Quote verbatim everything from the line containing "Model this scene" down to the line containing "COL = SC.collection", with both of those lines included and no others.

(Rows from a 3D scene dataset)
--- --- ---
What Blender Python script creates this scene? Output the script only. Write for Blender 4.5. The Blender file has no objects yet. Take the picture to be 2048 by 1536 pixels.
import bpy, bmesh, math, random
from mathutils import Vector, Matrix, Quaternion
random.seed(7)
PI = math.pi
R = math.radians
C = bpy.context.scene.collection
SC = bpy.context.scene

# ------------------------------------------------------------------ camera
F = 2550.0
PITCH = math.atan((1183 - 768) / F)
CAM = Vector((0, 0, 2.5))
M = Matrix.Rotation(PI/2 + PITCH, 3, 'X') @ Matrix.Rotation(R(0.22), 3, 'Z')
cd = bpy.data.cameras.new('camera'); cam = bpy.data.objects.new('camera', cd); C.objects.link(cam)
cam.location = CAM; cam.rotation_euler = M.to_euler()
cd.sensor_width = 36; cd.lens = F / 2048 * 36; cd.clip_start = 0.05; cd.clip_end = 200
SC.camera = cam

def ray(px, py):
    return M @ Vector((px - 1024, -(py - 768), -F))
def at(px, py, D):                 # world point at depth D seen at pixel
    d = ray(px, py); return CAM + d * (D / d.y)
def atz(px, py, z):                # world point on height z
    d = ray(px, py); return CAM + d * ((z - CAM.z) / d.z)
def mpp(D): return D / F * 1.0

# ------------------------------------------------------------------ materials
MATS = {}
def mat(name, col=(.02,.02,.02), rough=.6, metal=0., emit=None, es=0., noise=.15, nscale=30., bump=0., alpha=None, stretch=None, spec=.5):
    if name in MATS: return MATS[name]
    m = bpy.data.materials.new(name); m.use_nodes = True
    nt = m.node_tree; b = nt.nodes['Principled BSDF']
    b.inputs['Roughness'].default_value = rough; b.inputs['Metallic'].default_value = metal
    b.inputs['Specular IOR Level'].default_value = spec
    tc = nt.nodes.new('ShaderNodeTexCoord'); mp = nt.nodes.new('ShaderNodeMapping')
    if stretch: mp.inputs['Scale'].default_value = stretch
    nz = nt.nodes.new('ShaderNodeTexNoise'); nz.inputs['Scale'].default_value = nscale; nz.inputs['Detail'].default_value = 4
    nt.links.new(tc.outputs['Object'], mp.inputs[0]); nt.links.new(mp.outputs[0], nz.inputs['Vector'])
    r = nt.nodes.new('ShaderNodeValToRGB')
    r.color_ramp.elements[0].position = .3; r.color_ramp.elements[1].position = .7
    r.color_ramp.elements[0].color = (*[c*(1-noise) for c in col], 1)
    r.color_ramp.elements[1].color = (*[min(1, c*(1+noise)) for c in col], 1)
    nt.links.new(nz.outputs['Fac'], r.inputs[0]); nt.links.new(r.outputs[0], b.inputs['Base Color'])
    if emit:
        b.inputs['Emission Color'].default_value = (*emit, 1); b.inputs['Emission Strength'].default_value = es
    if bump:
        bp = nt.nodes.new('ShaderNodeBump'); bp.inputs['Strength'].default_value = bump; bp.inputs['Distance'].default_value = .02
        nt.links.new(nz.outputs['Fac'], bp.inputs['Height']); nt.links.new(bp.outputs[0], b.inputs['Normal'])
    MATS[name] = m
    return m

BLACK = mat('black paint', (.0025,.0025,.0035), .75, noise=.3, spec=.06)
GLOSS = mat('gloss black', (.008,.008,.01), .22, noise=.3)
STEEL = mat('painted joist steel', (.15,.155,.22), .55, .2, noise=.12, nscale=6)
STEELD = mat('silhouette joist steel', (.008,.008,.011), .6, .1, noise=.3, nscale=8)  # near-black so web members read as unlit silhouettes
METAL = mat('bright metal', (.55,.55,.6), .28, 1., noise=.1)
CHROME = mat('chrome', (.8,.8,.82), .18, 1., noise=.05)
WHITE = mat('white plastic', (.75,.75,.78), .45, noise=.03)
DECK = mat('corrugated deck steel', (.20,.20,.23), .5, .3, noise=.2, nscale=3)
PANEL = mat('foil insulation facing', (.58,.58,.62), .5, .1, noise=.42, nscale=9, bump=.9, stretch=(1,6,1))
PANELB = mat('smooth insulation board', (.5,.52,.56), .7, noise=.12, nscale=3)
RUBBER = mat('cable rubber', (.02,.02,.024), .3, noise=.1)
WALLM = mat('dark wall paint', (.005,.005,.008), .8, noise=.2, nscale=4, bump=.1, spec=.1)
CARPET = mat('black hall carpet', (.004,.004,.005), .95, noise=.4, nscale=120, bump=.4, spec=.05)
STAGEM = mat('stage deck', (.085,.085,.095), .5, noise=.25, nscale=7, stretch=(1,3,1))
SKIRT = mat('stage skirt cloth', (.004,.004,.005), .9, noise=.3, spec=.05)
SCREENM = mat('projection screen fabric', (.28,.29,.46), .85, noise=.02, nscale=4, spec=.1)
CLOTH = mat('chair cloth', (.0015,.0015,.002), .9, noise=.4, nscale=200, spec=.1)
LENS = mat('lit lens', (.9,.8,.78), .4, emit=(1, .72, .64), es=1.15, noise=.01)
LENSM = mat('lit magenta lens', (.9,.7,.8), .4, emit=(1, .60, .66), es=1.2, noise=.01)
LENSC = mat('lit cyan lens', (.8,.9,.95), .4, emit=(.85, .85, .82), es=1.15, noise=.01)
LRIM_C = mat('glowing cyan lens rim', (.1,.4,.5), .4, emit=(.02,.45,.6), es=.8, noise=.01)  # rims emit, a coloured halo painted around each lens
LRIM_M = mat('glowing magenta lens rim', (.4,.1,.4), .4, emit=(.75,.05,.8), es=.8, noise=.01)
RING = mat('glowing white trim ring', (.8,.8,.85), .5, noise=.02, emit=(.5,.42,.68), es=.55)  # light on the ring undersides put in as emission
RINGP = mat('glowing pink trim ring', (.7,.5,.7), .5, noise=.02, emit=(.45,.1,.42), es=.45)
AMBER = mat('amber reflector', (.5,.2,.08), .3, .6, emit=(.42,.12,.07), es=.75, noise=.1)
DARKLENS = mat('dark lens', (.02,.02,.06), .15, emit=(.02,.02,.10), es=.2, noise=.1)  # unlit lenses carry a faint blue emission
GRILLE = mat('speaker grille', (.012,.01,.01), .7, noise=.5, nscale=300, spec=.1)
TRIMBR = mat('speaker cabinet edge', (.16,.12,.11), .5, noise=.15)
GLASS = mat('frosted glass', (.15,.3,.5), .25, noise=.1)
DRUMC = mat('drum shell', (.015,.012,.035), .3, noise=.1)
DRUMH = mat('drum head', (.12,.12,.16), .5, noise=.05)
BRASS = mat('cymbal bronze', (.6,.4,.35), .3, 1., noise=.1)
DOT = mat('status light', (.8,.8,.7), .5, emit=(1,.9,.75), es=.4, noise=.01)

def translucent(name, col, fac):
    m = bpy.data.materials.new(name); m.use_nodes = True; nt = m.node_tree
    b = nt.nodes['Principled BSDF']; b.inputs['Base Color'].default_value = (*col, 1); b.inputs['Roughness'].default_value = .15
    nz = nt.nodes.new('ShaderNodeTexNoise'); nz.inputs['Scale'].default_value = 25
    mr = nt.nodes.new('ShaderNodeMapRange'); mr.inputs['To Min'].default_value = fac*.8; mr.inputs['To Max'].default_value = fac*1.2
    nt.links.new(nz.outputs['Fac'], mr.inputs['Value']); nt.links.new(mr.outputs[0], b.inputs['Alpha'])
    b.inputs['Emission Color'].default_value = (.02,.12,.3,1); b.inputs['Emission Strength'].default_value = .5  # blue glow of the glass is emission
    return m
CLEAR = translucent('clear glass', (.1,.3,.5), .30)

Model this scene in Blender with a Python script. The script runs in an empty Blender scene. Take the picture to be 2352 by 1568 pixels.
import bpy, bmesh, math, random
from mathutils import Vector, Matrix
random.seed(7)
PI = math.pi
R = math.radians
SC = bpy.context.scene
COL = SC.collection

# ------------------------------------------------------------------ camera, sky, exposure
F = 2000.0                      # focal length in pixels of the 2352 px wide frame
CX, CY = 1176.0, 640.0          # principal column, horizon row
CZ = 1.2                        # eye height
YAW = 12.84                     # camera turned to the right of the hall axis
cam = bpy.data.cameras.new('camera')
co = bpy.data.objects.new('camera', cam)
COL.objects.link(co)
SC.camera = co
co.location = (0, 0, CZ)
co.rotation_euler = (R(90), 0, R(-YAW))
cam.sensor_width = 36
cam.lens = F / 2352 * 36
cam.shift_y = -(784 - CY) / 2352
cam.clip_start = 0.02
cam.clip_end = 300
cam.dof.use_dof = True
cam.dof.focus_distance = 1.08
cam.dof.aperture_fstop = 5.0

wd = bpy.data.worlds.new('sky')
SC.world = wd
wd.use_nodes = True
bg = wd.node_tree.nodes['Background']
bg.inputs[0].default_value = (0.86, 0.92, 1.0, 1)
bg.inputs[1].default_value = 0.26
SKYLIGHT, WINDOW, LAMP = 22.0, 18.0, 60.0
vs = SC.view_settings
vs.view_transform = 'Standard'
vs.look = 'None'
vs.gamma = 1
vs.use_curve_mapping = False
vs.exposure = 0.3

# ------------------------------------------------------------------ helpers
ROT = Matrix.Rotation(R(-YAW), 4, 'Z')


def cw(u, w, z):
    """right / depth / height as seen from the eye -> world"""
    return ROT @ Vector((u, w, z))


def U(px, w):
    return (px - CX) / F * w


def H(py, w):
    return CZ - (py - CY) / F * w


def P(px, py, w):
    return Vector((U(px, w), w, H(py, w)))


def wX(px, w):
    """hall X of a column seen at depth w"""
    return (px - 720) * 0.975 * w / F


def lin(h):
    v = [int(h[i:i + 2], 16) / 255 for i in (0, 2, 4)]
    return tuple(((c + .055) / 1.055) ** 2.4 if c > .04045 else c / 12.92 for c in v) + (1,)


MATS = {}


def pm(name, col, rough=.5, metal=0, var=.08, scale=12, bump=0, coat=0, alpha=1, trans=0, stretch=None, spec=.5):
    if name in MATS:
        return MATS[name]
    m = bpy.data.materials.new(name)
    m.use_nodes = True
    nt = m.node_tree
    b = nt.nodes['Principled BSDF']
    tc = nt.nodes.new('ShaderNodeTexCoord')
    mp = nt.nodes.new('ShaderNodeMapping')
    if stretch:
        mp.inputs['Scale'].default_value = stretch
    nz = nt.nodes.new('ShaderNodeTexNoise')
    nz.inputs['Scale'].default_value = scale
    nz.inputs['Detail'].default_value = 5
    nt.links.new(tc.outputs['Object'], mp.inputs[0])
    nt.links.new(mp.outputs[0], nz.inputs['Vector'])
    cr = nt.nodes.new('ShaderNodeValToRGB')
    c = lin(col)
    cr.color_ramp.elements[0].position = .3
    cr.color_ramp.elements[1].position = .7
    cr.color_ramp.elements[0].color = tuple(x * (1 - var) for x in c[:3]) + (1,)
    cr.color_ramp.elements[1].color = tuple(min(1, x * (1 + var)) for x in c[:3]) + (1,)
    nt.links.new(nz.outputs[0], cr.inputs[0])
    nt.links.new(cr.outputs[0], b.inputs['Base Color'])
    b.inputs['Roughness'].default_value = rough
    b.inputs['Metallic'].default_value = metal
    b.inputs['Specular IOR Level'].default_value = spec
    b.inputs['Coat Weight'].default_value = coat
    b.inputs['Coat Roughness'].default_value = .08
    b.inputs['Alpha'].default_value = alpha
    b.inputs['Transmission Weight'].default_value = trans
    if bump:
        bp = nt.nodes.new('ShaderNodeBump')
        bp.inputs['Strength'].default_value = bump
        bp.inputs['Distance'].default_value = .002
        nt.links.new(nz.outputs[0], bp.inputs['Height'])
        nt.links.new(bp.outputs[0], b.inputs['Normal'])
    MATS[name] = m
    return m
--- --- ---
(The completed task)
Model this scene in Blender with a Python script. The script runs in an empty Blender scene. Take the picture to be 2352 by 1568 pixels.
import bpy, bmesh, math, random
from mathutils import Vector, Matrix
random.seed(7)
PI = math.pi
R = math.radians
SC = bpy.context.scene
COL = SC.collection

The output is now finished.